» **Collected material**:
• • • • • • •
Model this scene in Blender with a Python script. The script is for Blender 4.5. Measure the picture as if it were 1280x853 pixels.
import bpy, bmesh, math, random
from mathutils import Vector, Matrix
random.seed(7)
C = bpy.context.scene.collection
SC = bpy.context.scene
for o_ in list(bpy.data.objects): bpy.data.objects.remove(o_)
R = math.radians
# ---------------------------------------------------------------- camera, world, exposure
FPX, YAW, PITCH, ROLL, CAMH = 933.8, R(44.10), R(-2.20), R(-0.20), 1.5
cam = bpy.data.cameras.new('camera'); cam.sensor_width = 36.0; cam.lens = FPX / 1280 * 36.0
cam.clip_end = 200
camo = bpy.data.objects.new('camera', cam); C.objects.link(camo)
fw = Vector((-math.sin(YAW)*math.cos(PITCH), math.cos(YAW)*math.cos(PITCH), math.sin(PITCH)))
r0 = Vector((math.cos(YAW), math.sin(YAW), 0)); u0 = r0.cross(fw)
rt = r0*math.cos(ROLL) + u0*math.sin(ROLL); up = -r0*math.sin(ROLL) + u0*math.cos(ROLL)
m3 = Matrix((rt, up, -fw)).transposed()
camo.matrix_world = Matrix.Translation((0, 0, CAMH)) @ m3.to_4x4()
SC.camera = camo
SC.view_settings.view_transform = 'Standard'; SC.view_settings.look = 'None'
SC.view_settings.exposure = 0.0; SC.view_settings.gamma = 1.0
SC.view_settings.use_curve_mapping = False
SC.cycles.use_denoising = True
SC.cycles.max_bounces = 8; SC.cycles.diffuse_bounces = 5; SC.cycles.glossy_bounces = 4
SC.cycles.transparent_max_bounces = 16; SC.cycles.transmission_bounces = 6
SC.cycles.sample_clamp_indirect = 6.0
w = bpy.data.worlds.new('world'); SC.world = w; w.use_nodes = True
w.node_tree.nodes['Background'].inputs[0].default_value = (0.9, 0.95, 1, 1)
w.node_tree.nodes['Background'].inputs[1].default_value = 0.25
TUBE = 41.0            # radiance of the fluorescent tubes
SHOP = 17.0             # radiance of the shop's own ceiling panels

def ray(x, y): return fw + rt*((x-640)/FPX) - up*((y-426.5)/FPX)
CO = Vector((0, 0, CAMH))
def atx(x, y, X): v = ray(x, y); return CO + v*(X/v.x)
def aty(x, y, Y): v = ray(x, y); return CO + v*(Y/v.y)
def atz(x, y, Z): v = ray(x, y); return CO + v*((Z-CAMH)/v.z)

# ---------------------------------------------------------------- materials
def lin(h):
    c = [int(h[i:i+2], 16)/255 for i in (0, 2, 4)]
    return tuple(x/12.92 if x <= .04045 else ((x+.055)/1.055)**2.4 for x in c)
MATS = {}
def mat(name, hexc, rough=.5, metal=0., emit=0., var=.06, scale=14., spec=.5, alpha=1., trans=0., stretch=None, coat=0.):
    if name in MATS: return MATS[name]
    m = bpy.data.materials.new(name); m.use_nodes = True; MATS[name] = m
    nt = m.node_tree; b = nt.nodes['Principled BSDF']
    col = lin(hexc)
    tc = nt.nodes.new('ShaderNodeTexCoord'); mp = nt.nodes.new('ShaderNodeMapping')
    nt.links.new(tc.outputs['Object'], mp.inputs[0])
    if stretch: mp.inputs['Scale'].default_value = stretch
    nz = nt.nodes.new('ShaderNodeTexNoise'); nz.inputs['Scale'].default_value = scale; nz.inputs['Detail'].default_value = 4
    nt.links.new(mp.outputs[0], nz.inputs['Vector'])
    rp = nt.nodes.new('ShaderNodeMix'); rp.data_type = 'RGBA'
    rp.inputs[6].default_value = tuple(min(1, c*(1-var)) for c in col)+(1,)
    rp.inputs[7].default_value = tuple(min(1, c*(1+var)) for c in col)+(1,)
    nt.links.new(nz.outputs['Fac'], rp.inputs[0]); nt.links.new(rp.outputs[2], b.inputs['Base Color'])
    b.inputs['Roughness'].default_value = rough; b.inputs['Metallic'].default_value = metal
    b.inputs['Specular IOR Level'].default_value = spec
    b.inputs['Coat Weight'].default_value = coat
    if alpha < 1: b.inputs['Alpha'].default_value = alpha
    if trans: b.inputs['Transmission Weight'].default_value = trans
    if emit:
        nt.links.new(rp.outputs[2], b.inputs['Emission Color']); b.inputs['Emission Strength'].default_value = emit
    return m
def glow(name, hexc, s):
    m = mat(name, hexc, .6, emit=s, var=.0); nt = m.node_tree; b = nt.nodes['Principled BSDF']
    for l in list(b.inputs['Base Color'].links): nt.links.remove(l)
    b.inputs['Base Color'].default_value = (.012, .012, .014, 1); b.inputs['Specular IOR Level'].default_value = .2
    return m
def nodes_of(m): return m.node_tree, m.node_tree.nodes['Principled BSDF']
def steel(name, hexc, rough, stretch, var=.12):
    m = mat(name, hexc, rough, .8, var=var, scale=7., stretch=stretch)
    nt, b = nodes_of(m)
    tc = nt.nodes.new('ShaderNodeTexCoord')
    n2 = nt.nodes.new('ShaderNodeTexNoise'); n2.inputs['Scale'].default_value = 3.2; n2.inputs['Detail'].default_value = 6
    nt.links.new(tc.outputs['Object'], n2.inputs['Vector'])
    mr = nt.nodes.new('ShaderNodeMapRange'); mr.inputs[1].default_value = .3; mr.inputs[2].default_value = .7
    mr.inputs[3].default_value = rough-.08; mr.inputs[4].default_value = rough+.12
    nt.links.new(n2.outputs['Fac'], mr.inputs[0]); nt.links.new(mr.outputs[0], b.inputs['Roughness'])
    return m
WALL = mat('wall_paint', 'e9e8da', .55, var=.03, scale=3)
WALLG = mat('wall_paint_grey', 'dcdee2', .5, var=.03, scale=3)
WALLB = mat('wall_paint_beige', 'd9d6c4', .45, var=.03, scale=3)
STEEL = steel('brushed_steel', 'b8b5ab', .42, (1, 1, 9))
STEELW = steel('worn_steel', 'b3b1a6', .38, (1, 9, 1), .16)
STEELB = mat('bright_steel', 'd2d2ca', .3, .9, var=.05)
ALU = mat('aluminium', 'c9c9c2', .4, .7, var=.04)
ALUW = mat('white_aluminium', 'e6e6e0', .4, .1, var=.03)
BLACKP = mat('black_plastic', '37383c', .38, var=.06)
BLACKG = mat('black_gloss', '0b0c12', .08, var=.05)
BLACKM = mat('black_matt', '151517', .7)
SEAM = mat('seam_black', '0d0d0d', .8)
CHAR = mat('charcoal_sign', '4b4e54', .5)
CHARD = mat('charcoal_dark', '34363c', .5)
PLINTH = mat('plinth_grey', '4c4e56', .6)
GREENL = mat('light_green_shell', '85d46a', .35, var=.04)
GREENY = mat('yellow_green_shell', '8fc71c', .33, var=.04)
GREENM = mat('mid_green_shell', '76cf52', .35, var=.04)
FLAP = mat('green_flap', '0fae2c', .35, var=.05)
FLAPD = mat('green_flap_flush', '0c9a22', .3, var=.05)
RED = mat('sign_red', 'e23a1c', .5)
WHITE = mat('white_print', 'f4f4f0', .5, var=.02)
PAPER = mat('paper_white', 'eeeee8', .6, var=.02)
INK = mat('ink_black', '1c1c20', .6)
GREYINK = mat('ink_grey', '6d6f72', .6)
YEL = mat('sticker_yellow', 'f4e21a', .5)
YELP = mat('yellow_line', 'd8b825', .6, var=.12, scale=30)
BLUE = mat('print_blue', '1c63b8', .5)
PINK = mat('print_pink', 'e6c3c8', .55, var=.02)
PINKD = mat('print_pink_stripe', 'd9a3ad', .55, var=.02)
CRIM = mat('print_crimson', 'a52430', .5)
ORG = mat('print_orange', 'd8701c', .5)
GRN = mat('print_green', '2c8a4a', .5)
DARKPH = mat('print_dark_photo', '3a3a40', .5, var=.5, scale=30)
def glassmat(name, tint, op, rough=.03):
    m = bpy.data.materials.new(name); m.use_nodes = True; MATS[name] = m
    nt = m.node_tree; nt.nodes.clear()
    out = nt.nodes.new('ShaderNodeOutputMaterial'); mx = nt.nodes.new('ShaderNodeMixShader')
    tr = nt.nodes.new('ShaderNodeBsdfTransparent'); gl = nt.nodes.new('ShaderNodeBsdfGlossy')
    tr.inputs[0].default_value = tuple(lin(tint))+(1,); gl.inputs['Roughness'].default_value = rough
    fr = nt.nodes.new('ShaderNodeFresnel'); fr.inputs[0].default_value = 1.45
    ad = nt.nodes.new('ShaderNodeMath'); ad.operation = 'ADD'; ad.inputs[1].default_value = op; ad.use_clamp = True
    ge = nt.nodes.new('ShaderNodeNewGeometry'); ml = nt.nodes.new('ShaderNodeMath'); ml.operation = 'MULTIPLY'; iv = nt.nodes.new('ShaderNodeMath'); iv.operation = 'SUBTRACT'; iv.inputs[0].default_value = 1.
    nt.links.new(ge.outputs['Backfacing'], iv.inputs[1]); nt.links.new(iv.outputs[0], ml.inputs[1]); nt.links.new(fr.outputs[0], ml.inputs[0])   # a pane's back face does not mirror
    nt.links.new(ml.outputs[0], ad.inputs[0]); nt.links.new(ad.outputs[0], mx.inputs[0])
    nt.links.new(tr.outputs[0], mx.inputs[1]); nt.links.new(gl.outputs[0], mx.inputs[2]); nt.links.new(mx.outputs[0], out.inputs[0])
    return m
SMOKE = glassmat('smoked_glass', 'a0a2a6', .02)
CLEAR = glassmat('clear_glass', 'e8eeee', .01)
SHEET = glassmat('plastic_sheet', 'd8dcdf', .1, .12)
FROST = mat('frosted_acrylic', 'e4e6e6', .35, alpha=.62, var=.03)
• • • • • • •
Set down the lines above as they stand, starting with the first line and ending with the line that contains "def atz(x, y, Z): v".

» **Task answer**:
Model this scene in Blender with a Python script. The script is for Blender 4.5. Measure the picture as if it were 1280x853 pixels.
import bpy, bmesh, math, random
from mathutils import Vector, Matrix
random.seed(7)
C = bpy.context.scene.collection
SC = bpy.context.scene
for o_ in list(bpy.data.objects): bpy.data.objects.remove(o_)
R = math.radians
# ---------------------------------------------------------------- camera, world, exposure
FPX, YAW, PITCH, ROLL, CAMH = 933.8, R(44.10), R(-2.20), R(-0.20), 1.5
cam = bpy.data.cameras.new('camera'); cam.sensor_width = 36.0; cam.lens = FPX / 1280 * 36.0
cam.clip_end = 200
camo = bpy.data.objects.new('camera', cam); C.objects.link(camo)
fw = Vector((-math.sin(YAW)*math.cos(PITCH), math.cos(YAW)*math.cos(PITCH), math.sin(PITCH)))
r0 = Vector((math.cos(YAW), math.sin(YAW), 0)); u0 = r0.cross(fw)
rt = r0*math.cos(ROLL) + u0*math.sin(ROLL); up = -r0*math.sin(ROLL) + u0*math.cos(ROLL)
m3 = Matrix((rt, up, -fw)).transposed()
camo.matrix_world = Matrix.Translation((0, 0, CAMH)) @ m3.to_4x4()
SC.camera = camo
SC.view_settings.view_transform = 'Standard'; SC.view_settings.look = 'None'
SC.view_settings.exposure = 0.0; SC.view_settings.gamma = 1.0
SC.view_settings.use_curve_mapping = False
SC.cycles.use_denoising = True
SC.cycles.max_bounces = 8; SC.cycles.diffuse_bounces = 5; SC.cycles.glossy_bounces = 4
SC.cycles.transparent_max_bounces = 16; SC.cycles.transmission_bounces = 6
SC.cycles.sample_clamp_indirect = 6.0
w = bpy.data.worlds.new('world'); SC.world = w; w.use_nodes = True
w.node_tree.nodes['Background'].inputs[0].default_value = (0.9, 0.95, 1, 1)
w.node_tree.nodes['Background'].inputs[1].default_value = 0.25
TUBE = 41.0            # radiance of the fluorescent tubes
SHOP = 17.0             # radiance of the shop's own ceiling panels

def ray(x, y): return fw + rt*((x-640)/FPX) - up*((y-426.5)/FPX)
CO = Vector((0, 0, CAMH))
def atx(x, y, X): v = ray(x, y); return CO + v*(X/v.x)
def aty(x, y, Y): v = ray(x, y); return CO + v*(Y/v.y)
def atz(x, y, Z): v = ray(x, y); return CO + v*((Z-CAMH)/v.z)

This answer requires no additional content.